==== STORED DATA

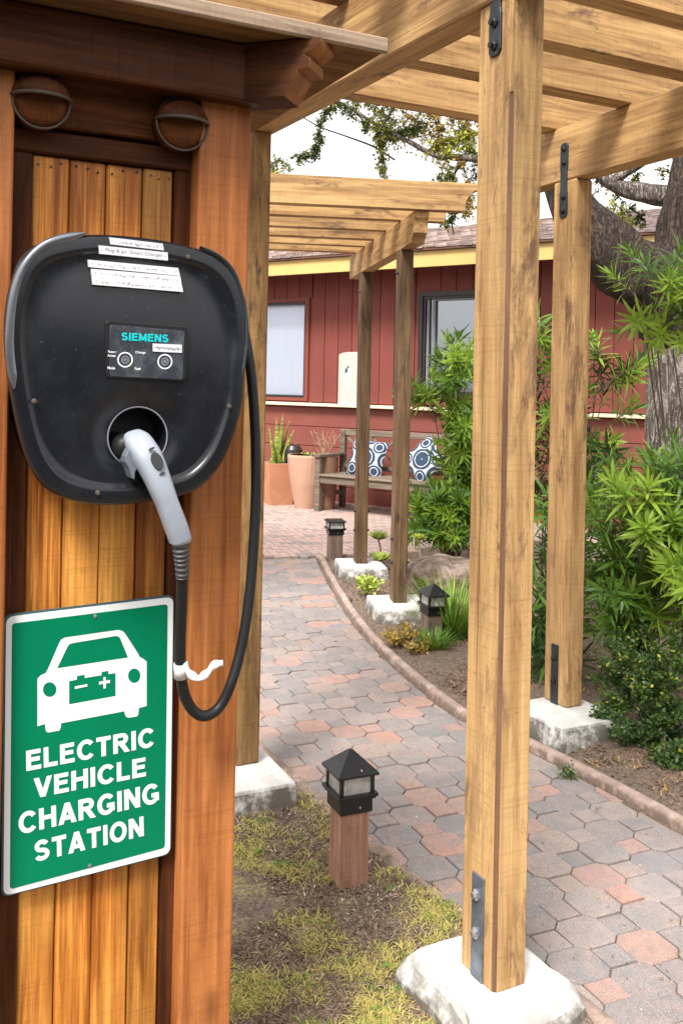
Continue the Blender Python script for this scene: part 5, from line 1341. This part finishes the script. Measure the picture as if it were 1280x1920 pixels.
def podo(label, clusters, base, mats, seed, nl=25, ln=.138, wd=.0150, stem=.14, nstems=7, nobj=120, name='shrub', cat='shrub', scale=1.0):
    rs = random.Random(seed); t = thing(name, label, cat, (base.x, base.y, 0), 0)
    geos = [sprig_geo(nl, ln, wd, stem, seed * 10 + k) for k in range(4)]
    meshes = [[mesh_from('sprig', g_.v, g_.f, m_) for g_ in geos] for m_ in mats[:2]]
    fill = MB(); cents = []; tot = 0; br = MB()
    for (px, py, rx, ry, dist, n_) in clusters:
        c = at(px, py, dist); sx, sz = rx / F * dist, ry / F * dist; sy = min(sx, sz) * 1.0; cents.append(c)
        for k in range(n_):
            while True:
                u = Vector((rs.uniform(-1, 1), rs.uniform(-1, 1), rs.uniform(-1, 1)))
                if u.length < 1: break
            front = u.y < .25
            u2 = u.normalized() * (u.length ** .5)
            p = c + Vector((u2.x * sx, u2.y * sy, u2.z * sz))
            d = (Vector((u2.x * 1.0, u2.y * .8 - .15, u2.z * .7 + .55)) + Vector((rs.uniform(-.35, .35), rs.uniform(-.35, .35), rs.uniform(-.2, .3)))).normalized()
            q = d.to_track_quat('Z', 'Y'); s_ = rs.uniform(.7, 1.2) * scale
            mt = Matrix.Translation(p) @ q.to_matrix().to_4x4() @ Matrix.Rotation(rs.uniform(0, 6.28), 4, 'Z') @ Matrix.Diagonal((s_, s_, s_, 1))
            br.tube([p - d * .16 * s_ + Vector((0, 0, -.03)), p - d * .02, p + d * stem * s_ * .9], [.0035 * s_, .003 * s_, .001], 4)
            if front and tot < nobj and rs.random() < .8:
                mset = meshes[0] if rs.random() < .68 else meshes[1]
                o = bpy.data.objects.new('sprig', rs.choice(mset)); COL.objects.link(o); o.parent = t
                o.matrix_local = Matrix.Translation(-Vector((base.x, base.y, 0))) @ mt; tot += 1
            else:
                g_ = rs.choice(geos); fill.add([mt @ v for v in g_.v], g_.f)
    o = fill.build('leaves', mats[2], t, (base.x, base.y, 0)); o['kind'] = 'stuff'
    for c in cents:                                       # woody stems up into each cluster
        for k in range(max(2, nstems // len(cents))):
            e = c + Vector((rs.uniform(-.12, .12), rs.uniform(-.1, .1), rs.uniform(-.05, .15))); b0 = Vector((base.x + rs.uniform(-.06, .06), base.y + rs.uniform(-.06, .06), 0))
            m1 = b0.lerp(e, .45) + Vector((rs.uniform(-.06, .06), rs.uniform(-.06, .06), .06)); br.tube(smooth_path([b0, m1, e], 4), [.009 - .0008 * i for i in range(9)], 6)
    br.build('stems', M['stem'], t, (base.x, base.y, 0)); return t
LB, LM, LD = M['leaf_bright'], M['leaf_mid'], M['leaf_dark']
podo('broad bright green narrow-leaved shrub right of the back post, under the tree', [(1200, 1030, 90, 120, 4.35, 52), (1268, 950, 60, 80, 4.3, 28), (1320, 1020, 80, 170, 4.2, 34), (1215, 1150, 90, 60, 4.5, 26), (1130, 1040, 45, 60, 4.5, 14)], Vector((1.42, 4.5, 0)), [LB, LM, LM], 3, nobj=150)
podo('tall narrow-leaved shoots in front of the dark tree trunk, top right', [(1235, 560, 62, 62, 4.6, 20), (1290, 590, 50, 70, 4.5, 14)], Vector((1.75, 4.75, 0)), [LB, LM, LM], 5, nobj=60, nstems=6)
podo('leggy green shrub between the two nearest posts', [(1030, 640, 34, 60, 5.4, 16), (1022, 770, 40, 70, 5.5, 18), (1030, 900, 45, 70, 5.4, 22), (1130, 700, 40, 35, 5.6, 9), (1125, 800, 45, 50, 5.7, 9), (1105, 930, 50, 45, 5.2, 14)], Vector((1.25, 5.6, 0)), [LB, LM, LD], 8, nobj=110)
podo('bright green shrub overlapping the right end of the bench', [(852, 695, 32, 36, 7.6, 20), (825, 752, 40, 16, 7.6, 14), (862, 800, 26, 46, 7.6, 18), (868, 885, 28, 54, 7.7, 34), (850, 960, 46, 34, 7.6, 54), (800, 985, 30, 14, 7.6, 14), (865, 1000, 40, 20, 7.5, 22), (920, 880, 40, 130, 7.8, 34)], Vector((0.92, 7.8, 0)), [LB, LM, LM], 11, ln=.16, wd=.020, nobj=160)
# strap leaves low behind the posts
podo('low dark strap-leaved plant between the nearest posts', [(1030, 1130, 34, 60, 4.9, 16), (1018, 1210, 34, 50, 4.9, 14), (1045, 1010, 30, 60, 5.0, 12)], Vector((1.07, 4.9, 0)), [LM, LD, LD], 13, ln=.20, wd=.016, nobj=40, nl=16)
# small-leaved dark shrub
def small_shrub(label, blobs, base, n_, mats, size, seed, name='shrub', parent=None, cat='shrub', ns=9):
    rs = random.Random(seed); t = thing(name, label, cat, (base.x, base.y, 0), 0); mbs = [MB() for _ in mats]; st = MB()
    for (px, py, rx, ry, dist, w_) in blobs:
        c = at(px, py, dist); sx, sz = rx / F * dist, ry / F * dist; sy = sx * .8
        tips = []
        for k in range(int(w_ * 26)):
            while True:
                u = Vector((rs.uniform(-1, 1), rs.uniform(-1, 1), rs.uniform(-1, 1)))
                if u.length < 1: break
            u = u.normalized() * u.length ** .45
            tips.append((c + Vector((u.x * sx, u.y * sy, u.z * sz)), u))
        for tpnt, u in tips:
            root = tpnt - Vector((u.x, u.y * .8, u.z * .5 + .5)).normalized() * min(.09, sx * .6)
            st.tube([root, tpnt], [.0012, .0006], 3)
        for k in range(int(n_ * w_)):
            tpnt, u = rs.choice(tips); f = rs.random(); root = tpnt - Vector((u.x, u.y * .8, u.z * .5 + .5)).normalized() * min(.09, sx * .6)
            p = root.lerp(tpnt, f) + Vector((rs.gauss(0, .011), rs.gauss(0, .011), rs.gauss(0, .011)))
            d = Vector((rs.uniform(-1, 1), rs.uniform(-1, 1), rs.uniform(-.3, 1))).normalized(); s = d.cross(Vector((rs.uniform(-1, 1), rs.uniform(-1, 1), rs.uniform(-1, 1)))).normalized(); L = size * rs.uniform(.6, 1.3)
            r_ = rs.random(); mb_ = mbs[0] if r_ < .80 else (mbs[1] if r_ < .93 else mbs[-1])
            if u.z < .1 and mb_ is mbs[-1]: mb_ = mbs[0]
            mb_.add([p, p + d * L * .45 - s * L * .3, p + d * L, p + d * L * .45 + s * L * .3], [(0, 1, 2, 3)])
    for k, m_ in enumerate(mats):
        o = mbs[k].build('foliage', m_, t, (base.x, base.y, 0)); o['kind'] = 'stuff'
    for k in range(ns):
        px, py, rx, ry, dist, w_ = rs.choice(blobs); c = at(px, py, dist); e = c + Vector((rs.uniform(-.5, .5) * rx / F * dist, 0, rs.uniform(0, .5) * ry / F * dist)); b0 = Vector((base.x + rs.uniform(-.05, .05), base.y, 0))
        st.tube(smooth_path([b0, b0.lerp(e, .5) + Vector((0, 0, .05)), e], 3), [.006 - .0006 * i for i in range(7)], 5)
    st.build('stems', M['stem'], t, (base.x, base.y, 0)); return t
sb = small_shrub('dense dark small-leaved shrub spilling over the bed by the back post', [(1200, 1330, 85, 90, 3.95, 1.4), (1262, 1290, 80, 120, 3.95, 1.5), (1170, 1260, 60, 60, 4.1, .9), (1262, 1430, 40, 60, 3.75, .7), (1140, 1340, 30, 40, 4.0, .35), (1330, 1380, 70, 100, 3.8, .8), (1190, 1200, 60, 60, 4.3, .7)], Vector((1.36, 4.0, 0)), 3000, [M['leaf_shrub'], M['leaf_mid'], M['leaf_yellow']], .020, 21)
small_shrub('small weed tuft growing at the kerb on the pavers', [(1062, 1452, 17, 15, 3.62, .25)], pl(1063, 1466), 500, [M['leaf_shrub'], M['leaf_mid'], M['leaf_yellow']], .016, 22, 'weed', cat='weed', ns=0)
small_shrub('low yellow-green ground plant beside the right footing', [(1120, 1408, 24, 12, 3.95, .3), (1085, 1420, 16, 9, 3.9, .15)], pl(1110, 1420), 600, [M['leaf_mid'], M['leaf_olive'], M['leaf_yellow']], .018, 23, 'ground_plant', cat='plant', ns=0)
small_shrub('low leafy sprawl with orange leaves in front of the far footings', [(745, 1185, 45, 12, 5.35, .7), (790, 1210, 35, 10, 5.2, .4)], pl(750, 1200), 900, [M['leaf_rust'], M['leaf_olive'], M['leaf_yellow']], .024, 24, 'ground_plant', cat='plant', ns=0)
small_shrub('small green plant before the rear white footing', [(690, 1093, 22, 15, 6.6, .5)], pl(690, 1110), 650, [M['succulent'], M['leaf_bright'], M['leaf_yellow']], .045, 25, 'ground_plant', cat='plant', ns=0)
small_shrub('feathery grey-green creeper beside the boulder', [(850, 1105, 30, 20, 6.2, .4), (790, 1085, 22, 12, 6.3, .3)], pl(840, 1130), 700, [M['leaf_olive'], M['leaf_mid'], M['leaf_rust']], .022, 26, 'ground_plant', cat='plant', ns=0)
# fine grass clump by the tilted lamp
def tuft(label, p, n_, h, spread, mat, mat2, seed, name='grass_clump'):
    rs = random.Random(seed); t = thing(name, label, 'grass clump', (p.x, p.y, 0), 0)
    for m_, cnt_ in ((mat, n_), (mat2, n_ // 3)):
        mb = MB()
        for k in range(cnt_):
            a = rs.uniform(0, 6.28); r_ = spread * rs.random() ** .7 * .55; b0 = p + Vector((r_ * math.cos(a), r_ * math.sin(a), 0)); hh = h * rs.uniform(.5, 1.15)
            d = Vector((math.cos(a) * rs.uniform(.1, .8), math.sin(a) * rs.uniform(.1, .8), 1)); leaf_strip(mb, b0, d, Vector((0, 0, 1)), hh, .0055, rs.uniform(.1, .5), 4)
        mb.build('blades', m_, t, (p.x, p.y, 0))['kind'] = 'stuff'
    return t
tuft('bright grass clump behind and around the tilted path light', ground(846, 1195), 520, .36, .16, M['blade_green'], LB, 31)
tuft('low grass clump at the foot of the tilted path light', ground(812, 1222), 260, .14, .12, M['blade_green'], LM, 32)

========

(REQUIREMENTS) Starting at the first line of the material, output exactly the lines up to and including the one with "g_ = rs.choice(geos);". Do not include the pictures.

(TASK ANSWER)
Continue the Blender Python script for this scene: part 5, from line 1341. This part finishes the script. Measure the picture as if it were 1280x1920 pixels.
def podo(label, clusters, base, mats, seed, nl=25, ln=.138, wd=.0150, stem=.14, nstems=7, nobj=120, name='shrub', cat='shrub', scale=1.0):
    rs = random.Random(seed); t = thing(name, label, cat, (base.x, base.y, 0), 0)
    geos = [sprig_geo(nl, ln, wd, stem, seed * 10 + k) for k in range(4)]
    meshes = [[mesh_from('sprig', g_.v, g_.f, m_) for g_ in geos] for m_ in mats[:2]]
    fill = MB(); cents = []; tot = 0; br = MB()
    for (px, py, rx, ry, dist, n_) in clusters:
        c = at(px, py, dist); sx, sz = rx / F * dist, ry / F * dist; sy = min(sx, sz) * 1.0; cents.append(c)
        for k in range(n_):
            while True:
                u = Vector((rs.uniform(-1, 1), rs.uniform(-1, 1), rs.uniform(-1, 1)))
                if u.length < 1: break
            front = u.y < .25
            u2 = u.normalized() * (u.length ** .5)
            p = c + Vector((u2.x * sx, u2.y * sy, u2.z * sz))
            d = (Vector((u2.x * 1.0, u2.y * .8 - .15, u2.z * .7 + .55)) + Vector((rs.uniform(-.35, .35), rs.uniform(-.35, .35), rs.uniform(-.2, .3)))).normalized()
            q = d.to_track_quat('Z', 'Y'); s_ = rs.uniform(.7, 1.2) * scale
            mt = Matrix.Translation(p) @ q.to_matrix().to_4x4() @ Matrix.Rotation(rs.uniform(0, 6.28), 4, 'Z') @ Matrix.Diagonal((s_, s_, s_, 1))
            br.tube([p - d * .16 * s_ + Vector((0, 0, -.03)), p - d * .02, p + d * stem * s_ * .9], [.0035 * s_, .003 * s_, .001], 4)
            if front and tot < nobj and rs.random() < .8:
                mset = meshes[0] if rs.random() < .68 else meshes[1]
                o = bpy.data.objects.new('sprig', rs.choice(mset)); COL.objects.link(o); o.parent = t
                o.matrix_local = Matrix.Translation(-Vector((base.x, base.y, 0))) @ mt; tot += 1
            else:
                g_ = rs.choice(geos); fill.add([mt @ v for v in g_.v], g_.f)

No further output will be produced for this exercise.